Frank Auerbach, whose almost alchemical impasto paintings seemed to undulate with a thick topography of brushstrokes and pigment, has died aged ninety-three. Geoffrey Parton, the director of Auerbach’s gallery Frankie Rossi Art Projects, said: ‘We have lost a dear friend and remarkable artist but take comfort knowing his voice will resonate for generations to come.’
One of the most significant artists of the postwar era, he is often associated with his near-contemporaries Lucian Freud, Leon Kossoff and Francis Bacon, who together formed part of the ‘London School’ group of figurative painters in the 1970s. ‘I don’t like the paint to be too couth, too conscious, too adept. I have no idea when I start what I will do,’ Auerbach said in an interview with the Times in 2022. ‘I work amid an inchoate mass and hope that something I will recognise as true and coherent will emerge.’
Born in Berlin in 1931, Auerbach arrived in England in 1939 after he was sent abroad by his parents as they sought to save their son from the Holocaust. Auerbach found himself growing up an orphan in postwar bombed-out London, following the murder of both his parents in Auschwitz, at a time when optimism for the future was laced with the reality of recent horrors.
He naturalised as a British citizen in 1947, and went on the following year to study painting at St Martin’s School of Art, and later the Royal College of Art, leaving with first-class honours in 1955. The shadow of the war hung over his brooding, psychological studies of the people and places that played an important role in his life, and his near-abstract impressions of the city’s ruins and building sites.

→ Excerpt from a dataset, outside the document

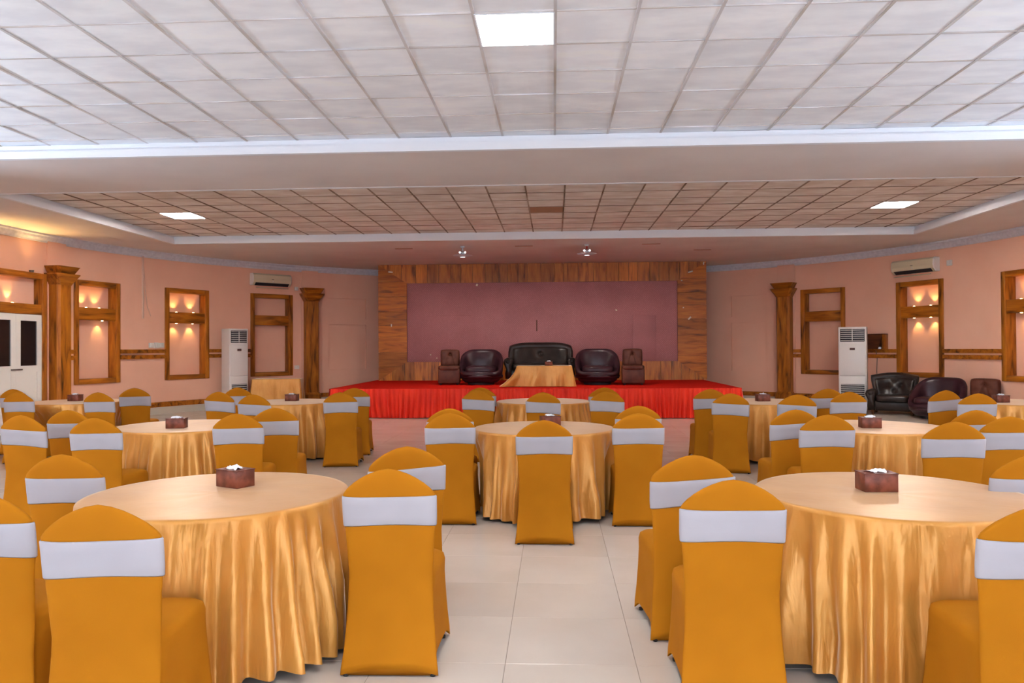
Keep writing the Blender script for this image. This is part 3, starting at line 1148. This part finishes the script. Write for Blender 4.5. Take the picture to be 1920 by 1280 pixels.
# pendant fixtures over the stage
def pendant(loc, red, label):
    e = tag(empty('ceiling_pendant', loc), label, 'pendant', 'pendant fixtures over the stage front')
    mobj('canopy', pymesh('canopy', *lathe([(.001, 0), (.05, 0), (.045, -.025), (.015, -.035), (.001, -.035)], 16), smooth=True), 'pendant_white', e)
    mobj('stem', pymesh('stem', *lathe([(.014, -.03), (.014, -.12), (.014, -.12)], 10), smooth=True), 'red_plastic' if red else 'pendant_white', e)
    mobj('hub', pymesh('hub', *lathe([(.001, -.1), (.04, -.11), (.055, -.14), (.05, -.17), (.02, -.185), (.001, -.185)], 16), smooth=True), 'chrome', e)
    for s in (-1, 1):
        mobj('bulb', pymesh('bulb', *lathe([(.001, -.024), (.016, -.018), (.024, 0), (.016, .018), (.001, .024)], 12), smooth=True), 'lit_bulb', e, (s * .06, -.03, -.135))
    mobj('lens', pymesh('lens', *lathe([(.001, -.242), (.05, -.243), (.06, -.236), (.001, -.234)], 16), smooth=True), 'lit_bulb', e)
    spot(e, (0, 0, -.25), (0, .12, -1), PENDANT_W, (1, .93, .85), R(165), .06, .5)
    mobj('dish', pymesh('dish', *lathe([(.001, -.235), (.06, -.238), (.15, -.222), (.215, -.205), (.218, -.2), (.15, -.2), (.05, -.19), (.001, -.186)], 28), smooth=True), 'pendant_white', e)
    return e


pendant((-2.03, 16.86, ZS), False, 'white dish pendant on the soffit, left one over the stage')
pendant((.74, 16.8, ZS), True, 'dish pendant with a red stem, right one over the stage')
vent_me = rbox('vent', -.2, .2, -.04, .04, -.006, .01, .002, 1)
for k, (px, py) in enumerate(((757, 466), (982, 461), (1221, 457), (1317, 468))):
    p = px_at_z(px, py, ZS)
    o = mobj('soffit_slot', vent_me, 'tile_brown', ceil, (p.x, p.y, ZS))

# ------------------------------------------------------------------ leather seating
def tub_chair(loc, rz, label, mat):
    """barrel armchair: continuous shell whose rim sweeps down to a rolled front; faces local -y"""
    e = tag(empty('tub_armchair', loc, rz), label, 'armchair', 'barrel shaped leather armchairs')
    n = 56

    def rim(ph):                      # ph = 0 at the back, pi at the front
        c = abs(ph) / PI
        if c < .14:
            return .84
        t = min(1, (c - .14) / .66)
        return .84 - .53 * (t * t * (3 - 2 * t))

    rings = []
    for j in range(n):
        ph = -PI + 2 * PI * j / n
        dx, dy = sin(ph), cos(ph)
        sq = 1.0 / ((abs(dx) ** 2.5 + abs(dy) ** 2.5) ** (1 / 2.5))
        h = rim(ph)
        ax, ay = .52 * sq, .44 * sq
        prof = [(.62, .06), (.74, .05), (.86, .10), (.96, .22), (1.0, h * .62), (1.02, h - .06), (.99, h - .012), (.93, h), (.86, h - .02), (.80, h - .08), (.76, h * .6), (.74, .30), (.7, .22)]
        rings.append([(dx * ax * k, dy * ay * k, z) for k, z in prof])
    rings.append(rings[0])
    v, f = loft(rings, closed=True, cap0=False, cap1=False)
    mobj('shell', pymesh('shell', v, f, smooth=True), mat, e)
    mobj('seat_cushion', blob('seat_cushion', 0, -.05, .34, .37, .33, .11, .5), mat, e)
    rl = []
    for j in range(40):
        ph = 2 * PI * j / 40
        rl.append((sin(ph) * .475, cos(ph) * .40 - .015, .20))
    rl.append(rl[0])
    mobj('front_roll', pymesh('front_roll', *tube(rl, .055, 10), smooth=True), mat, e)
    mobj('plinth', pymesh('plinth', *lathe([(.3, 0), (.32, .0), (.33, .07), (.3, .08)], 28)), 'ac_dark', e)
    return e


tub_chair((-1.75, 18.15, SH), 0, 'plum leather tub armchair on the stage, left of the sofa', 'leather_plum')
tub_chair((1.02, 18.0, SH), 0, 'plum leather tub armchair on the stage, right of the sofa', 'leather_plum')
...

In 1954 Auerbach took a studio in Mornington Crescent in north London, where he would work daily (and at times nightly) for the rest of his life, while the surrounding neighbourhood often appeared in his landscape scenes. His vivid painted and charcoal portraits focused almost exclusively on those in his close circle of friends and family, including his wife, the painter Julia Wolstenholme, and their son Jacob Auerbach – alongside searching self-portraits. His process was notoriously slow, with sitters sometimes required to return for weekly two-hour sessions for months on end. ‘There’s always this idea of an impossible, perfect, fierce new image that I can’t quite reach,’ he said in 2022, ‘and so I go on.’
Auerbach had his first retrospective at the Hayward Gallery in 1978 following a string of solo shows at London’s Beaux Arts Gallery and Marlborough Gallery, while in 1986 he was jointly awarded (with Sigmar Polke) the Golden Lion at the Venice Biennale where he represented Britain. His reputation continued to grow in the decades that followed: a joint retrospective at the Tate Britain and Kunstmuseum Bonn opened in 2015, for which the Sunday Times called him ‘our greatest living artist’, alongside major exhibitions at the Royal Academy, the Van Gogh Museum, the Centro de Arte Reina Sofia and a display of his charcoal portraits at the Courtauld earlier this year.
In an interview with the Financial Times this January, Auerbach stated: ‘Everything I finish has been a surprise, not what I intended or hoped for. It’s when you’ve run out of conscious things, something takes it over, and one has done something that can stand up for itself.’